***** Provided data

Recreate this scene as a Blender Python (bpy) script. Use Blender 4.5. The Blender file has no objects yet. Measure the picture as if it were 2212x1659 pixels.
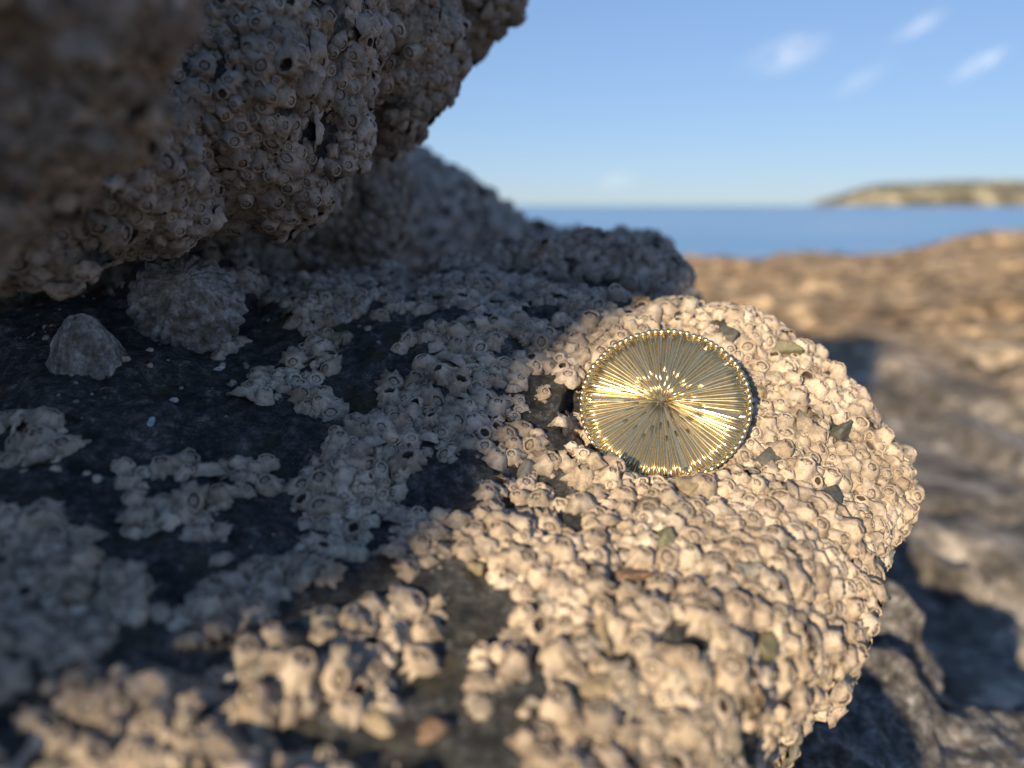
import bpy, math, random
import numpy as np
import openvdb
from mathutils import Vector, Matrix
from mathutils.bvhtree import BVHTree

random.seed(7); rng = np.random.default_rng(7)
CM = 0.01                      # the code below measures in centimetres, the scene in metres
scene = bpy.context.scene
C = scene.collection

# ------------------------------------------------------------------ camera
PITCH = math.radians(13.0)
cam_d = bpy.data.cameras.new('camera')
cam = bpy.data.objects.new('camera', cam_d); C.objects.link(cam)
cam.rotation_euler = (math.radians(90) - PITCH, 0, 0)
cam_d.sensor_width = 36.0
cam_d.lens = 36.0 * 1671 / 2212
cam_d.clip_start = 0.005; cam_d.clip_end = 60000
cam_d.dof.use_dof = True
cam_d.dof.focus_distance = 0.1755
cam_d.dof.aperture_fstop = 8.0
scene.camera = cam

# ------------------------------------------------------------------ light
SUN = Vector((-0.47, -0.883, 0.0)).normalized()
ELEV = math.radians(18.0)
SUN = Vector((SUN.x * math.cos(ELEV), SUN.y * math.cos(ELEV), math.sin(ELEV)))
world = bpy.data.worlds.new('World'); scene.world = world; world.use_nodes = True
wn = world.node_tree.nodes; wl = world.node_tree.links
sky = wn.new('ShaderNodeTexSky'); sky.sky_type = 'NISHITA'; sky.sun_disc = False
sky.sun_elevation = ELEV; sky.sun_rotation = math.atan2(SUN.x, SUN.y)
sky.air_density = 1.0; sky.dust_density = 0.0; sky.ozone_density = 3.0; sky.altitude = 0
gam = wn.new('ShaderNodeGamma'); gam.inputs[1].default_value = 0.52; wl.new(sky.outputs[0], gam.inputs[0])      # softer contrast between zenith and horizon
tnt = wn.new('ShaderNodeMix'); tnt.data_type = 'RGBA'; tnt.blend_type = 'MULTIPLY'; tnt.inputs[0].default_value = 1
wl.new(gam.outputs[0], tnt.inputs[6]); tnt.inputs[7].default_value = (0.69, 0.87, 1.20, 1)
wl.new(tnt.outputs[2], wn['Background'].inputs[0])
wn['Background'].inputs[1].default_value = 0.102
sun_d = bpy.data.lights.new('sun', 'SUN'); sun_d.energy = 3.3; sun_d.angle = math.radians(0.8)
sun_d.color = (1.0, 0.81, 0.55)
sun = bpy.data.objects.new('sun', sun_d); C.objects.link(sun)
sun.rotation_euler = SUN.to_track_quat('Z', 'Y').to_euler()
scene.view_settings.view_transform = 'Standard'; scene.view_settings.look = 'None'
scene.view_settings.gamma = 1.0; scene.view_settings.use_curve_mapping = False
scene.view_settings.exposure = 1.28
scene.render.engine = 'CYCLES'
scene.cycles.use_denoising = True
scene.cycles.max_bounces = 6; scene.cycles.diffuse_bounces = 4; scene.cycles.glossy_bounces = 3

# ------------------------------------------------------------------ helpers
FWD = np.array([0, math.cos(PITCH), -math.sin(PITCH)]); UP = np.array([0, math.sin(PITCH), math.cos(PITCH)])
def P(px, py, d):
    """a spot seen at (px, py) of the 2212 px wide photograph, d cm along the view axis"""
    return d * (FWD + (px - 1106) / 1671 * np.array([1., 0, 0]) - (py - 829.5) / 1671 * UP)
def project(p):
    d = p @ FWD; d = np.where(np.abs(d) < 1e-6, 1e-6, d)
    return 1106 + 1671 * p[..., 0] / d, 829.5 - 1671 * (p @ UP) / d, d

def _hash(i, j, k, s):
    h = (i.astype(np.int64) * 374761393 + j.astype(np.int64) * 668265263 + k.astype(np.int64) * 2147483647 + s * 1274126177) & 0xffffffff
    h = ((h ^ (h >> 13)) * 1274126177) & 0xffffffff
    h = ((h ^ (h >> 16)) * 2246822519) & 0xffffffff
    return ((h ^ (h >> 15)) & 0xffff).astype(np.float32) / 65535.0
def vnoise(p, scale, seed=0):
    q = p / scale; f0 = np.floor(q); f = (q - f0).astype(np.float32); f = f * f * (3 - 2 * f); i = f0.astype(np.int64)
    r = 0
    for a in (0, 1):
        for b in (0, 1):
            for c in (0, 1):
                w = (f[..., 0] if a else 1 - f[..., 0]) * (f[..., 1] if b else 1 - f[..., 1]) * (f[..., 2] if c else 1 - f[..., 2])
                r = r + w * _hash(i[..., 0] + a, i[..., 1] + b, i[..., 2] + c, seed)
    return r * 2 - 1
def fbm(p, scale, octaves=3, seed=0, gain=0.5):
    r = 0; a = 1; t = 0
    for o in range(octaves):
        r = r + a * vnoise(p, scale, seed + 17 * o); t += a; a *= gain; scale *= 0.47
    return r / t

def mesh_np(name, verts, faces, mat, parent=None, smooth=True, attrs=None, link=True, scale=CM):
    """verts in cm; faces: array (n,4) or (n,3) or list of such arrays"""
    if not isinstance(faces, list): faces = [faces]
    me = bpy.data.meshes.new(name)
    v = np.asarray(verts, np.float32) * scale
    nl = sum(f.size for f in faces); nf = sum(len(f) for f in faces)
    me.vertices.add(len(v)); me.vertices.foreach_set('co', v.ravel())
    me.loops.add(nl); me.polygons.add(nf)
    me.loops.foreach_set('vertex_index', np.concatenate([f.ravel() for f in faces]).astype(np.int32))
    ls = []; o = 0
    for f in faces:
        ls.append(o + np.arange(len(f)) * f.shape[1]); o += f.size
    me.polygons.foreach_set('loop_start', np.concatenate(ls).astype(np.int32))
    me.update(calc_edges=True)
    me.polygons.foreach_set('use_smooth', np.full(nf, smooth))
    if attrs:
        for k, a in attrs.items():
            at = me.attributes.new(k, 'FLOAT', 'POINT'); at.data.foreach_set('value', np.asarray(a, np.float32))
    me.materials.append(mat)
    if not link: return me
    o = bpy.data.objects.new(name, me); C.objects.link(o)
    if parent: o.parent = parent
    return o
def tag(o, label=None, cat=None, group=None, kind=None):
    if label: o['label'] = label
    if cat: o['category'] = cat
    if group: o['group'] = group
    if kind: o['kind'] = kind
    return o
def empty(name, m):
    o = bpy.data.objects.new(name, None); C.objects.link(o); o.empty_display_size = 0.002
    o.matrix_world = m; return o

# ------------------------------------------------------------------ materials
def nodes(name):
    m = bpy.data.materials.new(name); m.use_nodes = True
    return m, m.node_tree.nodes, m.node_tree.links, m.node_tree.nodes['Principled BSDF']
def tex(n, l, kind, scale, detail=4, rough=0.6, coord='Object', vec=None):
    t = n.new('ShaderNodeTexNoise' if kind == 'noise' else 'ShaderNodeTexVoronoi')
    t.inputs['Scale'].default_value = scale
    if kind == 'noise':
        t.inputs['Detail'].default_value = detail; t.inputs['Roughness'].default_value = rough
    if vec is None:
        tc = n.new('ShaderNodeTexCoord'); vec = tc.outputs[coord]
    l.new(vec, t.inputs['Vector'])
    return t
def ramp(n, l, src, stops):
    r = n.new('ShaderNodeValToRGB'); e = r.color_ramp.elements
    while len(e) < len(stops): e.new(0.5)
    for i, (p, c) in enumerate(stops):
        e[i].position = p; e[i].color = (*c, 1) if len(c) == 3 else c
    l.new(src, r.inputs[0]); return r
def mix(n, l, fac, a, b, mode='MIX'):
    m = n.new('ShaderNodeMix'); m.data_type = 'RGBA'; m.blend_type = mode
    for s, v in ((m.inputs[0], fac), (m.inputs[6], a), (m.inputs[7], b)):
        if hasattr(v, 'is_linked'): l.new(v, s)
        elif isinstance(v, tuple): s.default_value = (*v, 1)
        else: s.default_value = v
    return m.outputs[2]
def bump(n, l, bsdf, h, strength, dist, prev=None):
    b = n.new('ShaderNodeBump'); b.inputs['Strength'].default_value = strength; b.inputs['Distance'].default_value = dist
    l.new(h, b.inputs['Height'])
    if prev: l.new(prev, b.inputs['Normal'])
    l.new(b.outputs[0], bsdf.inputs['Normal']); return b.outputs[0]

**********

(Exercise description): Print the data above verbatim from the first line through the line holding "from mathutils.bvhtree import BVHTree", leaving every picture out.

(Answer to this exercise):
Recreate this scene as a Blender Python (bpy) script. Use Blender 4.5. The Blender file has no objects yet. Measure the picture as if it were 2212x1659 pixels.
import bpy, math, random
import numpy as np
import openvdb
from mathutils import Vector, Matrix
from mathutils.bvhtree import BVHTree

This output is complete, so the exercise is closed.